* Request: Count the lines in the data below where the string "script" occurs, please, and give the number alone.

* Records supplied:
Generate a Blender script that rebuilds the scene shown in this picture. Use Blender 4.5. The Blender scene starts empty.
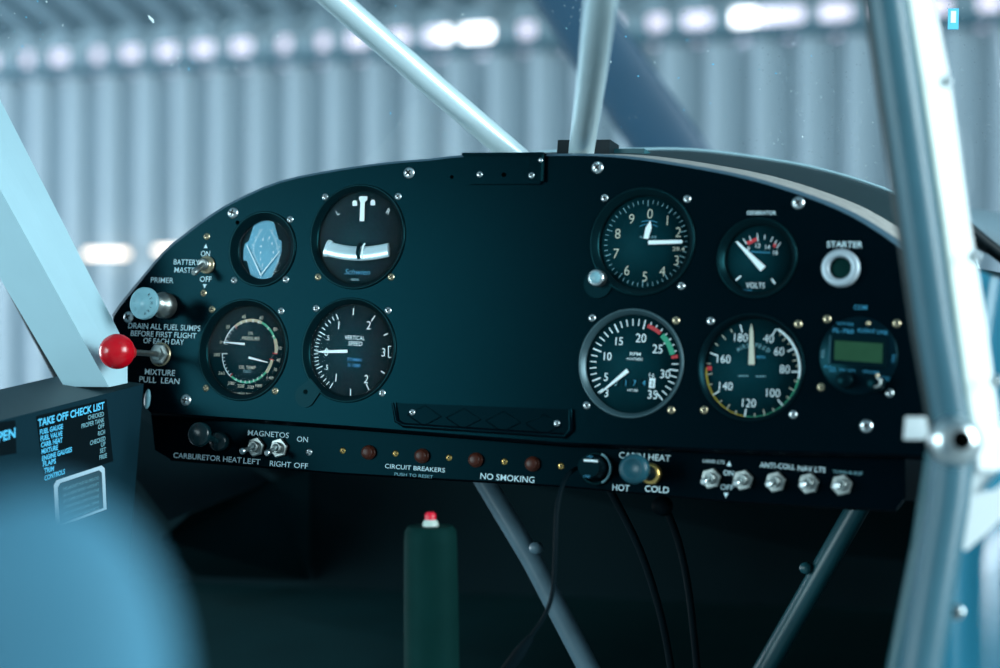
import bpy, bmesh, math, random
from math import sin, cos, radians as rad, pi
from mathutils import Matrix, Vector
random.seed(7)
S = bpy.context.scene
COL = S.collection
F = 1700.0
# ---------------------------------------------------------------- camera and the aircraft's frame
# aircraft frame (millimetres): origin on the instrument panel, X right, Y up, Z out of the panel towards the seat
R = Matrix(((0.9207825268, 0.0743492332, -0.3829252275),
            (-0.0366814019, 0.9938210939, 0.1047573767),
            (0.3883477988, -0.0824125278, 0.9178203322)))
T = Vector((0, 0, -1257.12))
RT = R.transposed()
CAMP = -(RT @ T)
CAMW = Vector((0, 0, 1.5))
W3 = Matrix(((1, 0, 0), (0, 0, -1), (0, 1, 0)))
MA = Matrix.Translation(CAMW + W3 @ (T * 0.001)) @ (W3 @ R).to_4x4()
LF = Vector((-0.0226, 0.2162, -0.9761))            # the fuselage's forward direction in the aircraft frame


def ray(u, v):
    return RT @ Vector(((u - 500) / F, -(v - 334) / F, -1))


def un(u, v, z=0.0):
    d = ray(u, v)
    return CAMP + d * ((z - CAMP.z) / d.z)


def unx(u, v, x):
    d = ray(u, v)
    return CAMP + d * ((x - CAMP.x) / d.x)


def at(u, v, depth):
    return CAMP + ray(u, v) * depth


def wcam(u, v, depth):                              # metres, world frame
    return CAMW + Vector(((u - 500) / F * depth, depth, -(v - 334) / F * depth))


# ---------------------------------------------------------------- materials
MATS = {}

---

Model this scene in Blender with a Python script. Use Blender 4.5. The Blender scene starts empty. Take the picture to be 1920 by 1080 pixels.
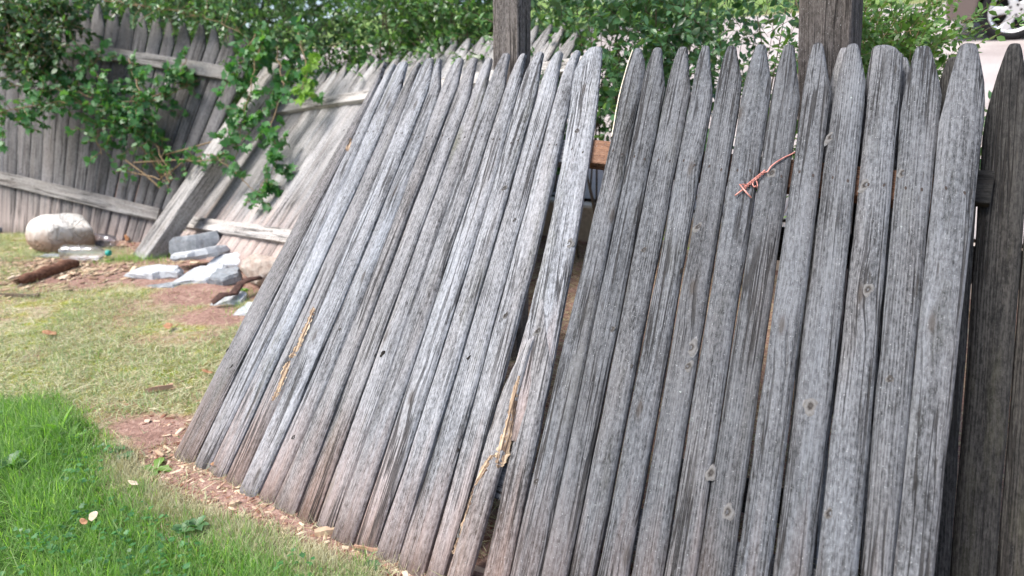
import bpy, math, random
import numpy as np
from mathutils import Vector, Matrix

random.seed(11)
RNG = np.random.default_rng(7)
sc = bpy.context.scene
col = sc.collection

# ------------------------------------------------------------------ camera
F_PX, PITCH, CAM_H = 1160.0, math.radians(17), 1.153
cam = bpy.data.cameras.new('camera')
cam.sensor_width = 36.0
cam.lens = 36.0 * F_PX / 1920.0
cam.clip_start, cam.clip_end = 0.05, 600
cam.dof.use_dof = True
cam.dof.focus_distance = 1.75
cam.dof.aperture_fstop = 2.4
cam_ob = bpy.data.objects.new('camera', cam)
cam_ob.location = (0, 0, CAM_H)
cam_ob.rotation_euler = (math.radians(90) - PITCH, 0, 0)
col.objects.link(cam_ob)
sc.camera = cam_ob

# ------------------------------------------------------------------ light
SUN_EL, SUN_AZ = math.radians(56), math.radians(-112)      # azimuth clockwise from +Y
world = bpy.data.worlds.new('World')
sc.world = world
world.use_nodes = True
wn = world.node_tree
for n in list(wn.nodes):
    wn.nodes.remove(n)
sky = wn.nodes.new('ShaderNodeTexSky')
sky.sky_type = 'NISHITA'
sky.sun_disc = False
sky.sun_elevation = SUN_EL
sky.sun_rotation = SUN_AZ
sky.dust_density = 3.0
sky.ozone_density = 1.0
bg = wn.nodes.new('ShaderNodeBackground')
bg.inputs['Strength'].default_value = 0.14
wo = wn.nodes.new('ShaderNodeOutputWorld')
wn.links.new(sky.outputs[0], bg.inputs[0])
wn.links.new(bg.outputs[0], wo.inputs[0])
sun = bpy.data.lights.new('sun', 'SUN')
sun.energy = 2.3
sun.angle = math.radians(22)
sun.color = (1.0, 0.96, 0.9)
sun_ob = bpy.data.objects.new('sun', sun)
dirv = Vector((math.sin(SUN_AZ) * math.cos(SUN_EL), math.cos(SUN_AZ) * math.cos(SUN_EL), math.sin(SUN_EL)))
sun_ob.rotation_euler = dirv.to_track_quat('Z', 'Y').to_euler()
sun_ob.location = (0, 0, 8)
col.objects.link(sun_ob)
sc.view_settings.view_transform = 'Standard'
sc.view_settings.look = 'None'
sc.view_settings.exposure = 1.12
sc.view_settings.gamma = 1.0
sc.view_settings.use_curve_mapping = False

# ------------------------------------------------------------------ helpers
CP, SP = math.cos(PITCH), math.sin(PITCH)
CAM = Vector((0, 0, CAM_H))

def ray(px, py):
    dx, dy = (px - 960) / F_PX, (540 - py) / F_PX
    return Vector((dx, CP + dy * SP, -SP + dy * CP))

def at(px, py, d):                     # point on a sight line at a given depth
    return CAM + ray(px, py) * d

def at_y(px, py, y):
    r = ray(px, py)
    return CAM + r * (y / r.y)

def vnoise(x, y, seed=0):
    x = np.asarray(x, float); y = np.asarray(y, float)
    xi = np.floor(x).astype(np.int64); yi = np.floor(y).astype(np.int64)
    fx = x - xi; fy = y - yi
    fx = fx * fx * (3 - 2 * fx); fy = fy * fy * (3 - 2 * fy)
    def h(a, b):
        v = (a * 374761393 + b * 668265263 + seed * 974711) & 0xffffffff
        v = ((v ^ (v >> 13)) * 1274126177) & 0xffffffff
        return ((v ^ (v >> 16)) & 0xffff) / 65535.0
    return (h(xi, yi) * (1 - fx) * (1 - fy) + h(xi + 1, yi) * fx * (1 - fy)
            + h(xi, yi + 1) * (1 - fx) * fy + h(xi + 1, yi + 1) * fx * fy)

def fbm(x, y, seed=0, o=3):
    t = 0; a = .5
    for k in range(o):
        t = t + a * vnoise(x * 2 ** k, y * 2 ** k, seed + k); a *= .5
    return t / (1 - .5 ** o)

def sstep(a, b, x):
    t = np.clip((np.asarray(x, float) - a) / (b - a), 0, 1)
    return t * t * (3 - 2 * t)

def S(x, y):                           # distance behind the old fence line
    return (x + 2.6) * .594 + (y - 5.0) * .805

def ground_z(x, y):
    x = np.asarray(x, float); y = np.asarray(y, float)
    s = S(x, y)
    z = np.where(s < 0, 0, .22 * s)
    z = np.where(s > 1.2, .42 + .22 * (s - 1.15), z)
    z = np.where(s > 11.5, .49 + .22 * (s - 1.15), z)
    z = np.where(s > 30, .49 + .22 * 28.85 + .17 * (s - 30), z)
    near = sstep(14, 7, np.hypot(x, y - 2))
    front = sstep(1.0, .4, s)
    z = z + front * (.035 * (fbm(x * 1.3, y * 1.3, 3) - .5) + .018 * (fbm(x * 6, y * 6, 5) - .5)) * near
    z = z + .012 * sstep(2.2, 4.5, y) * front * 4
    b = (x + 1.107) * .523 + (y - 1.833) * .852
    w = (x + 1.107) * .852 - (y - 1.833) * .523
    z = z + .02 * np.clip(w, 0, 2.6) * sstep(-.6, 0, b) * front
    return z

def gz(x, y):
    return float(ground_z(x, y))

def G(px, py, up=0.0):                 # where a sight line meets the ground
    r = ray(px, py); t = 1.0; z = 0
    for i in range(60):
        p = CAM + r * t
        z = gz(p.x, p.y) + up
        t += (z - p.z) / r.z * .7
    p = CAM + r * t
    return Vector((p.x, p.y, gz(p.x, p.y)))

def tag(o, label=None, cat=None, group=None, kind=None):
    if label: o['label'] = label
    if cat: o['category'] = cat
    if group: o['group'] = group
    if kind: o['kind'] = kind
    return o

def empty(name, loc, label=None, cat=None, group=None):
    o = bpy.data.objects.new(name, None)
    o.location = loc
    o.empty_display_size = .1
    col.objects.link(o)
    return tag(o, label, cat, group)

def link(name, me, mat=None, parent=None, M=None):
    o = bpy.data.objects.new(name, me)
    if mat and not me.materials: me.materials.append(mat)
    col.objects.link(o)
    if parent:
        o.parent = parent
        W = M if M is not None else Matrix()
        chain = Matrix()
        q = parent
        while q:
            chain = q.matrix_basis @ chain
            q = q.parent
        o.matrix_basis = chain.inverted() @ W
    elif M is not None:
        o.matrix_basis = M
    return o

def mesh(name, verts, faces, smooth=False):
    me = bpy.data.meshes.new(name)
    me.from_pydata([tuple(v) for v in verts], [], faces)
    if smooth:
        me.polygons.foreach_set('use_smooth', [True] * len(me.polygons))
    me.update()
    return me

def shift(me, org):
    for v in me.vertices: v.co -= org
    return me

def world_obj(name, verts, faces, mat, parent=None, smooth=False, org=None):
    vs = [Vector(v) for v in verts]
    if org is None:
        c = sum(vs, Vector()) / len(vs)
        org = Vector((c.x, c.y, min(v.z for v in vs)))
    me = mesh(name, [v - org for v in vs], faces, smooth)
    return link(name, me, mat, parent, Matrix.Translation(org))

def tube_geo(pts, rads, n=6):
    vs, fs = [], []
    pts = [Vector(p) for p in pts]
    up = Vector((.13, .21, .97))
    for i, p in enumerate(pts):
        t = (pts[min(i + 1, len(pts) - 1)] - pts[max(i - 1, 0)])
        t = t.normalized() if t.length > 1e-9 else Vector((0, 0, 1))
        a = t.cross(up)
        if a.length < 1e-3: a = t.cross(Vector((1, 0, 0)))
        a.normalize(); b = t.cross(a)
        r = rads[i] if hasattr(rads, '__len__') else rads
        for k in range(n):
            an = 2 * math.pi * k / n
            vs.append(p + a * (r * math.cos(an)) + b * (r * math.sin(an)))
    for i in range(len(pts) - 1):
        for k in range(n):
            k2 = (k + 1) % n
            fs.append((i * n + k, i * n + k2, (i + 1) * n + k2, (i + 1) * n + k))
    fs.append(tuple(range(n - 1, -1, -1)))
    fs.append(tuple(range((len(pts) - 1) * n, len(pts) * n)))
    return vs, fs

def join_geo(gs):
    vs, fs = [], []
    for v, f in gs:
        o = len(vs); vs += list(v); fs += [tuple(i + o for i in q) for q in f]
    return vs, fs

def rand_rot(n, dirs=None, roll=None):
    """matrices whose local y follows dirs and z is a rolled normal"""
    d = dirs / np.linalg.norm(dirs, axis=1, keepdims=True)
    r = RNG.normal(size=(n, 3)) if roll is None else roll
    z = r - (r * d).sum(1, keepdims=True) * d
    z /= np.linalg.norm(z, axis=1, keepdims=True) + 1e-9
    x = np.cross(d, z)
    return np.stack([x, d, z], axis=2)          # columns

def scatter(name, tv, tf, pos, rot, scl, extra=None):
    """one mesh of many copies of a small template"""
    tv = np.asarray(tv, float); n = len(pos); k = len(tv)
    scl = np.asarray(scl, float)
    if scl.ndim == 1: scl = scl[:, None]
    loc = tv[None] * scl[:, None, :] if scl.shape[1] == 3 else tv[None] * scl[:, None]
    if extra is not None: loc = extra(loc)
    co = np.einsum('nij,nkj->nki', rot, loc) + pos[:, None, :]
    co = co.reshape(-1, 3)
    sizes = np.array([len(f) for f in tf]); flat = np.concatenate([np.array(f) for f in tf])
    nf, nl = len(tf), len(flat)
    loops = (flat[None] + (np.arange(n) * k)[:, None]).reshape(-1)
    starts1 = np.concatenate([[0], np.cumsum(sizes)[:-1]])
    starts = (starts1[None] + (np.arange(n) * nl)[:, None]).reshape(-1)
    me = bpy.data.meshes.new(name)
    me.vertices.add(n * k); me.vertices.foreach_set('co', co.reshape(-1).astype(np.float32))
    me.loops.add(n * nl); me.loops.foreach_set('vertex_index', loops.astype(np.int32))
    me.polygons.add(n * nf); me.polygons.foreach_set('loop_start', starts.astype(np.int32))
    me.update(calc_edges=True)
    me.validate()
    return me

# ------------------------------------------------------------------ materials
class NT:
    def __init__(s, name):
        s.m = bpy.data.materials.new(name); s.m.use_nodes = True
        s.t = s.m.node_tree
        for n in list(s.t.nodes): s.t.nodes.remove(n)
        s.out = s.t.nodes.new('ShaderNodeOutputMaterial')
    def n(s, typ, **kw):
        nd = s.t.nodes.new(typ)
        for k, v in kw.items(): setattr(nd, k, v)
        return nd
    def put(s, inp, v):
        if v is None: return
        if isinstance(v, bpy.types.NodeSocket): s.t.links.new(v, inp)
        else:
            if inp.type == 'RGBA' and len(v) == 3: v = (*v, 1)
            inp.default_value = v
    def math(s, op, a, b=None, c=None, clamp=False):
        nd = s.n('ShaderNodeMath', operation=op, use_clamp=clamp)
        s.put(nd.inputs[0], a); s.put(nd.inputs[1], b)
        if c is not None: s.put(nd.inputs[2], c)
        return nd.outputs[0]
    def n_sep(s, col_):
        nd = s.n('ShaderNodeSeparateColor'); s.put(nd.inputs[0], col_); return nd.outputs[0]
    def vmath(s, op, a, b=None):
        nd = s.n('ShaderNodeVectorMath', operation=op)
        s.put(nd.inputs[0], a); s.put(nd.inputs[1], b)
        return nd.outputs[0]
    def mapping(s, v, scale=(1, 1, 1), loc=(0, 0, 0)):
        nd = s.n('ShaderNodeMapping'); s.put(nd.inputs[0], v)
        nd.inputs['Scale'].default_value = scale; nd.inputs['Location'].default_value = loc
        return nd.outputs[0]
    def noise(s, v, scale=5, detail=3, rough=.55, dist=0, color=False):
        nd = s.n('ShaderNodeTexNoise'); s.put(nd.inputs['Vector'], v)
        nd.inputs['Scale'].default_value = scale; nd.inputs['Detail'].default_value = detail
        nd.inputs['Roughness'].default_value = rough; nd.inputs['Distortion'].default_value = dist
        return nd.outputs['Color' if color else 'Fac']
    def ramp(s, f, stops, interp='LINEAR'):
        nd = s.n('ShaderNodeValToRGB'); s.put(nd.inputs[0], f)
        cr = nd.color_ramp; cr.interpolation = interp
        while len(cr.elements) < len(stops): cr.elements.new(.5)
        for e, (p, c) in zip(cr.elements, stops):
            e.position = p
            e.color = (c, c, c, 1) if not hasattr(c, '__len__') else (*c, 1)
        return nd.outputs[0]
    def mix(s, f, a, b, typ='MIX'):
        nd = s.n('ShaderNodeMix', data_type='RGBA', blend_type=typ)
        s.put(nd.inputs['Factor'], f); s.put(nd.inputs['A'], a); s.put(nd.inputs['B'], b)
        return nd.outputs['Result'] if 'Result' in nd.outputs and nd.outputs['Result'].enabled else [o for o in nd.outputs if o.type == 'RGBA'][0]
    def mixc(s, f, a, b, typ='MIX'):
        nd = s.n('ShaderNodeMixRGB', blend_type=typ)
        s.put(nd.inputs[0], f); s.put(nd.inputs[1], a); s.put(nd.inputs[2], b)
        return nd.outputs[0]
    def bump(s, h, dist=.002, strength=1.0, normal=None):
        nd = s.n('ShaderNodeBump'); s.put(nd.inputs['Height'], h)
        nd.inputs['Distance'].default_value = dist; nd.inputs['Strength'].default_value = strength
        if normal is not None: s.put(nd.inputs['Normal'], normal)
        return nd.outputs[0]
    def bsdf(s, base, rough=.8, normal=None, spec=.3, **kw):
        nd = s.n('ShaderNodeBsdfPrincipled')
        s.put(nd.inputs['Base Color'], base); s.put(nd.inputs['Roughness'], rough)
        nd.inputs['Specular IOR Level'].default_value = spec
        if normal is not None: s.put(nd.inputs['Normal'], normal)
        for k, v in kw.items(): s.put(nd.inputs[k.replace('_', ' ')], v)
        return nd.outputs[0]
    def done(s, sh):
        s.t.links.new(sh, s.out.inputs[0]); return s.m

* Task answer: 2